Metallic Teal Green Fabric with Landscape (after Bierstadt), 2025
Shawn Huckins

Duran Contemporain

New Hampshire–based painter Shawn Huckins often employs humor in his exploration of historical art periods, ranging from American portraiture to French Neoclassicism. In “Moonrise In A Clear Heaven” at Duran Contemporain, he draws inspiration from classical American landscape painters such as Albert Bierstadt and the Hudson River School. However, Huckins introduces a twist, obscuring these landscapes by painting trompe-l’oeil depictions of metallic satins, mylar, and other fabrics, magically moved aside to reveal the painting beneath.

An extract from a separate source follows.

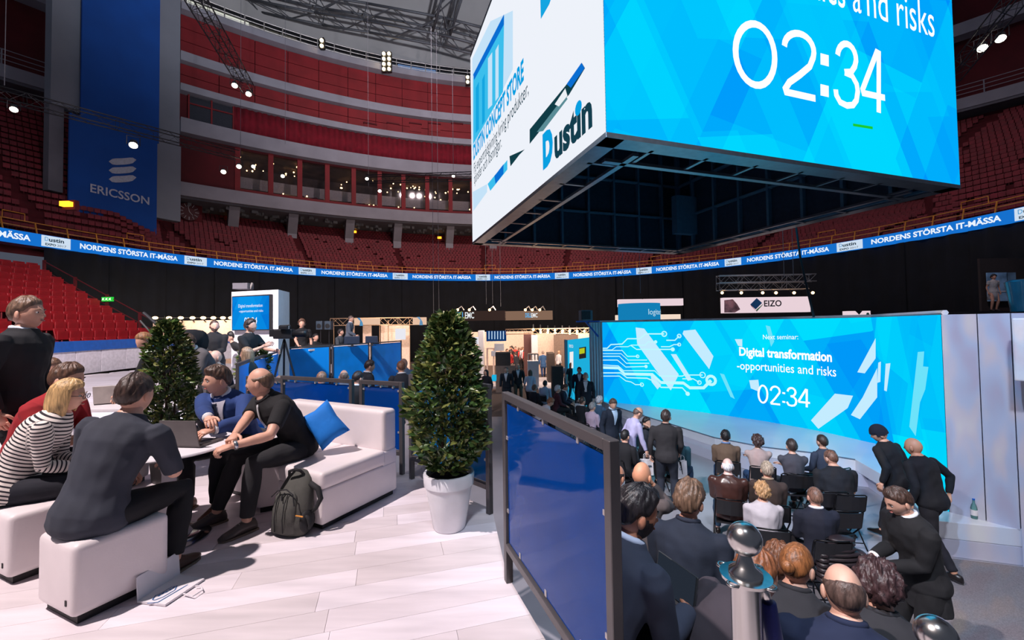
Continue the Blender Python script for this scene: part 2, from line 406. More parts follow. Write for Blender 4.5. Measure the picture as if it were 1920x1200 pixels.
# ---------------- upper seating bowl
def inner_p(px): return plan_hit(px, C1, R1+.75)
def outer_p(px): return plan_hit(px, C2, 53.5 if 300 < px < 1800 else 49.5)
def ztop(px):
    if px < 215: return 17.0
    if px < 300: return 17.0-(px-215)/85*5.2
    if px > 1760: return 17.0
    return 11.8
NR = 23
def row_pt(px, f, inn=None):
    a = inner_p(px); b_ = outer_p(px); p = a+(b_-a)*f; return Vector((p.x, p.y, 5.0+E_+(ztop(px)-5.0)*f))
pxs = list(range(-420, 2340, 24))
ter = MB(); vs = []; fs = []
for k in range(NR+1):
    for px in pxs:
        p = row_pt(px, k/NR); q = row_pt(px, max(k-1, 0)/NR)
        vs.append((p.x, p.y, q.z-.02 if k else p.z-.8)); vs.append((p.x, p.y, p.z))
n = len(pxs)
for k in range(NR+1):
    for i in range(n-1):
        a = (k*n+i)*2; c = (k*n+i+1)*2; fs.append((a, c, c+1, a+1))
        if k < NR: d = ((k+1)*n+i)*2; e = ((k+1)*n+i+1)*2; fs.append((a+1, c+1, e, d))
ter.add(vs, fs); struct(ter.build('wall_terrace', mRedTer))
def seat_geo(b, p, yaw, w=.43, mi=0, tip=0, k_=1.):
    c, s = math.cos(yaw), math.sin(yaw)
    def T(x, y, z):
        x, y, z = x*k_, y*k_, z*k_
        return (p[0]+x*c-y*s, p[1]+x*s+y*c, p[2]+z)
    def bx(x0, y0, z0, x1, y1, z1, ty=0, mi2=0):
        v = [T(x0, y0, z0), T(x1, y0, z0), T(x1, y1, z0), T(x0, y1, z0), T(x0, y0+ty, z1), T(x1, y0+ty, z1), T(x1, y1+ty, z1), T(x0, y1+ty, z1)]
        b.add(v, [(0, 3, 2, 1), (4, 5, 6, 7), (0, 1, 5, 4), (1, 2, 6, 5), (2, 3, 7, 6), (3, 0, 4, 7)], mi2)
    bx(-w/2, .16, .40, w/2, .21, .82, .09)       # back
    bx(-w/2, -.02+.12, .36, w/2, .17, .72, 0)    # tipped-up seat pan
    bx(-.03, .12, .0, .03, .17, .38, 0, 1)        # foot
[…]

In Metallic Teal Green Fabric with Landscape (after Bierstadt) (2025), Huckins purposefully obstructs a luminous mountainscape with an imposing emerald green curtain painted to appear draped across the canvas, revealing only the peak of the mountain. Similarly, Green Satin Fabric with Sunset (2024) depicts a draped fabric with a small, rounded opening at the bottom that reveals a fiery orange-red glow. In focusing the viewer’s attention on these climactic views of nature, Huckins seems to comment on what might be missed—the messier or less photogenic moments—all hidden beneath the lush material of his statement canvases.

Huckins, born in 1984, currently lives in the Monadnock region of New Hampshire, known for its forested highlands. The artist studied at Keene State College in New Hampshire and the University of Wollongong in Australia, earning his BA in studio arts in 2006.